### Recorded data
>> START

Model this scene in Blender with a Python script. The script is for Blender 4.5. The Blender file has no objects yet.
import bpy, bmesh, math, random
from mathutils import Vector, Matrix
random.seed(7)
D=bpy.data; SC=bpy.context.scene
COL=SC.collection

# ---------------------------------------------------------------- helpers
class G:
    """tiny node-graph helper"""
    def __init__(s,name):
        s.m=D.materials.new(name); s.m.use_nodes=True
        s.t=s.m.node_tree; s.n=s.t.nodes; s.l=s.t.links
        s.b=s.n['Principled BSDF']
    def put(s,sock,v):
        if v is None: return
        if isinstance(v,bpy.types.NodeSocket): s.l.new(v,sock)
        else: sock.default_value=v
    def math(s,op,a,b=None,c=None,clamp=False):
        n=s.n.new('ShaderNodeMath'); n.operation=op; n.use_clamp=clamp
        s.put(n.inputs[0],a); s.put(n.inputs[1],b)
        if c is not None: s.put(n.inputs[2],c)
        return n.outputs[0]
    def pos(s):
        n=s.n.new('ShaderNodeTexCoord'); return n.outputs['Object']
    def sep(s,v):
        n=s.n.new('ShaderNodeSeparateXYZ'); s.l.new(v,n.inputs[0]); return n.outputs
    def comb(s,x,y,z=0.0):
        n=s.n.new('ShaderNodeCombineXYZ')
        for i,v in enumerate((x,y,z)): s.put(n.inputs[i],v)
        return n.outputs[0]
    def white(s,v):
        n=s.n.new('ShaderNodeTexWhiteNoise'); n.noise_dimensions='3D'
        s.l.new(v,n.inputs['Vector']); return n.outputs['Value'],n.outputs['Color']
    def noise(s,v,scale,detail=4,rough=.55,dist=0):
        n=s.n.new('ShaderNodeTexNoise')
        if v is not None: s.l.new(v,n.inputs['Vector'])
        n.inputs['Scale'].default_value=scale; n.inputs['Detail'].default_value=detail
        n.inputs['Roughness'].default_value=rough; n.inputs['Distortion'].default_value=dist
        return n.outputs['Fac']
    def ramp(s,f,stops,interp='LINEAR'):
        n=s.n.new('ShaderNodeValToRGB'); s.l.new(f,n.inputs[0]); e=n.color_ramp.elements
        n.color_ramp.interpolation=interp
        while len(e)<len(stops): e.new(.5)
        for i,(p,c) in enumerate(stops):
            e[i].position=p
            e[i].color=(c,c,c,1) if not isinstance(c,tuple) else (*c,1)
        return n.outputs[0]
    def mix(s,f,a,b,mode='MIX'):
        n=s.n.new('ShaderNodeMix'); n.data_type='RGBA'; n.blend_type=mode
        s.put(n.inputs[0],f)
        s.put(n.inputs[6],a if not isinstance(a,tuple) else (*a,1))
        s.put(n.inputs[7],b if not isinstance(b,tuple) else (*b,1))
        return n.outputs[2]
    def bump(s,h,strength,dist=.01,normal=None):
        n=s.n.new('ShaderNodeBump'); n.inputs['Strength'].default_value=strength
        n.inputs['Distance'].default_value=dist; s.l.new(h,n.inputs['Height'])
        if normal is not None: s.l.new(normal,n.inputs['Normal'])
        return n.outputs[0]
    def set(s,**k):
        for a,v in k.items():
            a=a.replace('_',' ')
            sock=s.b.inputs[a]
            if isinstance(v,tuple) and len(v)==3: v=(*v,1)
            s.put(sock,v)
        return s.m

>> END

### Exercise task
Your task is to quote the lines above, beginning with the first and ending with the one that holds "COL=SC.collection".

### Final answer
Model this scene in Blender with a Python script. The script is for Blender 4.5. The Blender file has no objects yet.
import bpy, bmesh, math, random
from mathutils import Vector, Matrix
random.seed(7)
D=bpy.data; SC=bpy.context.scene
COL=SC.collection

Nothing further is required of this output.